The other day, he forgot how to put a belt on. Yesterday, he put his belt on. It's this constant in and out that will drive me nuts. One day, he's got it, the next, it's gone. The next day, he's got it, and so on.

Jack seems to take it all in stride, but, I wonder how he feels when he closes his eyes at night. Does he worry? Does he long for the dad he once knew? Is he thinking about his chances of him being affected with it as well?

I ask him, he says no, but, I wonder.

Spring is coming. Along with spring is our wedding anniversary at the end of this month. So many years. Of course, we will not celebrate it anymore. Just another day. I will remind him what day it is, he will not retain it anyways. So, I will remember for the two of us. The day we got married. The weather, the funny things that happened, the people, the "looking forward to a long and happy life together."
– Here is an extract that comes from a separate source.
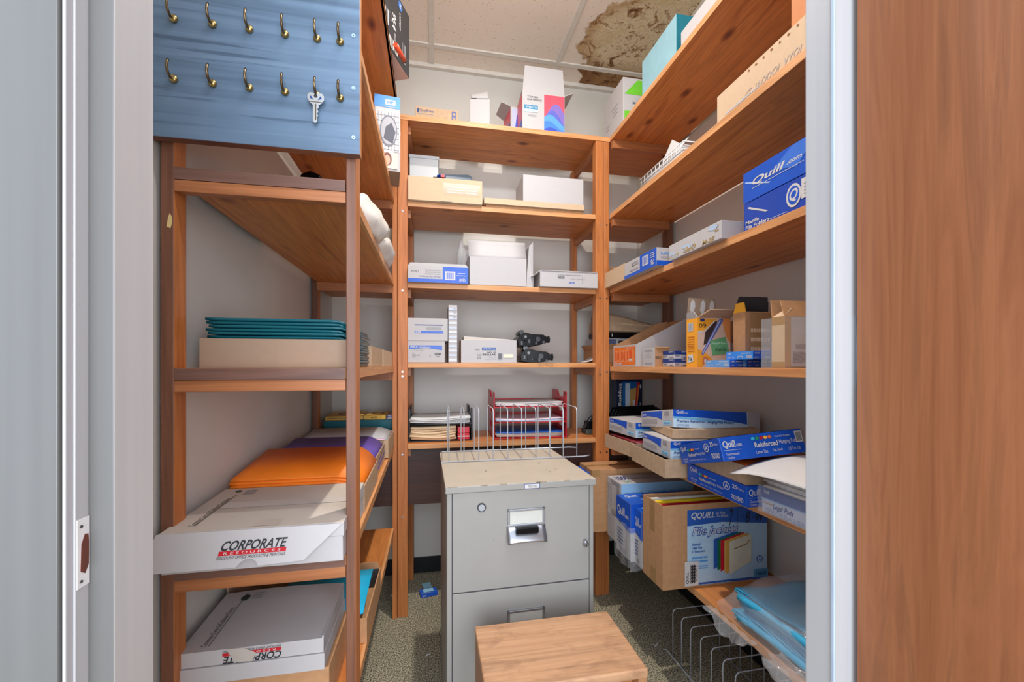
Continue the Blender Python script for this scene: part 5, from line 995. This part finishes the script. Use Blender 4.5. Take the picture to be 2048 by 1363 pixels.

Well, we all know now that that "long and happy life together" has come to an end. There is no future left for us. This is our future.

1 comment:

  1. I found your blog by accident more than a few months ago and have been following faithfully since. I can't imagine walking in your shoes. You face so much everyday. I feel especially sad to know you're anniversary is coming and hear your feelings (which are justified) on it. Even though you have no plans to celebrate it, I hope you find a way to commemorate it in some special way - special to you. In the years you've been given, you have been faithful. You have been loving. You have children who live on to reflect your love together. I pray right now that God will give you the gift of commemorating your beautiful marriage (in God's eyes!), in spite of the forces that exist to destroy that beauty. I will pray you experience a deep, steadfast, joy in the midst of your heartrending journey.